Empowering – Here we have perhaps the most difficult response. Difficult because it is perhaps the manifestation of all of the above, the rubber meeting the road, the situation in life. It is also hard because it begins with assumptions. The assumptions that empowering is required because there are powerless who need empowering. There are suffering who need empowering to free themselves. Here is the need for humility to avoid the assumption of knowing it all, the need to listen to empathise, the need to draw together the information that informs the strategy needed, the need to ask who it is that benefits from the empowering, is it the suffering or is it oneself and where is the balance in that? Here is the need for the conversation to put into action all the above and to begin to raise liberating and empowering options. In simple terms, one has to avoid living with a can-do attitude and a can fix it culture because that in itself creates a negative for the powerless and a helpless victim. It re-stigmatises and re-victimizes the suffering. The empowering approach requires the valuing of compassion, not as giving money and time to causes, there is an imbalance in favour of oneself in the benefit of this sort of compassion. We end up with the power rather than the suffering one. We need to go to the root of the word compassion and to begin with the idea that compassion means to suffer with, to embrace the powerlessness of the victim. It is less about doing anything and more about being with and feeling with the one who is suffering.

Two more to go.

Praying – Prayer is a conversation with ourselves, a non-verbal act that is about being open to the God within in silence, in love, in the natural world, and in the sense that we should pray without ceasing. In this way prayer is a contemplative, meditative, engagement not with anything but in oneself, a state of awareness of self, and of one’s engagement with the world.

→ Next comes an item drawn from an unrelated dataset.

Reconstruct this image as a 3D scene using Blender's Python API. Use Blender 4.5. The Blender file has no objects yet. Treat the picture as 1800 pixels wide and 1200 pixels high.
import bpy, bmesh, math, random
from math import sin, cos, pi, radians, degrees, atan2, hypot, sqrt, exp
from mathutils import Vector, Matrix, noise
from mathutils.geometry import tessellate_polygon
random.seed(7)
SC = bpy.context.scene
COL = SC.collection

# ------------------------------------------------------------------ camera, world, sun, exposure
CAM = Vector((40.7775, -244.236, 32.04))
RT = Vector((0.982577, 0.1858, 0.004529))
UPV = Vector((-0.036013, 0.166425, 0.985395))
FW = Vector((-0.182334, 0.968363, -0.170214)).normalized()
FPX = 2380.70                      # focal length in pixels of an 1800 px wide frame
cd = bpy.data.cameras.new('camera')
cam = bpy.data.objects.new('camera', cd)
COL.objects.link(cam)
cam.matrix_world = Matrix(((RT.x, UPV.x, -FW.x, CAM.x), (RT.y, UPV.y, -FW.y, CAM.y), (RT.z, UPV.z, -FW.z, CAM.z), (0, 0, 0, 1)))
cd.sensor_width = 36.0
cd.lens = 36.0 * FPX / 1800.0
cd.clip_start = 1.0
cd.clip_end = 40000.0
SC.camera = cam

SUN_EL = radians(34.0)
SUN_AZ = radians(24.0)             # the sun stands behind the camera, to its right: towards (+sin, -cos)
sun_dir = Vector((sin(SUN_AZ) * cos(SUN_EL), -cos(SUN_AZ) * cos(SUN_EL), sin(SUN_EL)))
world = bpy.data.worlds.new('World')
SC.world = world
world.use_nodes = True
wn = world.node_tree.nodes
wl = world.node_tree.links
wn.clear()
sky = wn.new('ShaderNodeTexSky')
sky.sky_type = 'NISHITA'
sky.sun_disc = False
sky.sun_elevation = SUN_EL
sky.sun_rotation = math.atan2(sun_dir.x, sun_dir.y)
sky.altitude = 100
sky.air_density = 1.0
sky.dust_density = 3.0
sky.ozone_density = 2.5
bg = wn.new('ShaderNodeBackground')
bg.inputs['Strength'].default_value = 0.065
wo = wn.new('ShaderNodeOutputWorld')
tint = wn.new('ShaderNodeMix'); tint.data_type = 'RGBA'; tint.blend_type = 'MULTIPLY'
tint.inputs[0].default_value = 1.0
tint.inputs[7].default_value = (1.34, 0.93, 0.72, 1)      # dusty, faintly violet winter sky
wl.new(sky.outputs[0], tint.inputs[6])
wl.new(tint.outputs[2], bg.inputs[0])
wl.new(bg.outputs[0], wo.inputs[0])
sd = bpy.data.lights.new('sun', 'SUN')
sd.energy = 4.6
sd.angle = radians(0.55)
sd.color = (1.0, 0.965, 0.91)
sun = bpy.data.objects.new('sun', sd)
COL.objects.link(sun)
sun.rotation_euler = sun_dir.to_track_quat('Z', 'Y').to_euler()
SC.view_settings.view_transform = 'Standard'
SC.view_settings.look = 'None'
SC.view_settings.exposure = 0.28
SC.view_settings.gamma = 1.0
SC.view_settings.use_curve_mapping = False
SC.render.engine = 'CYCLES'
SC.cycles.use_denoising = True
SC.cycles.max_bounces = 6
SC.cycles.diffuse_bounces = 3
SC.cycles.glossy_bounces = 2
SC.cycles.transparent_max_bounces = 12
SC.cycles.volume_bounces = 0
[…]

The last is simplifying – This is more about attitude to life than making it easier or dumbing down. A simple life is that which arises out of living intentionally as if the Kingdom of God, to use traditional words is already here and now. When Micah asks; what does the Lord require of you but to do justice, and to love kindness, and to walk humbly with your God? He is reminding the reader that all of the above can be summed up in that sentence. Justice, kindness and humility and we might say that they are the attributes of a liberating, transforming community that walks the Jesus Way. Amen.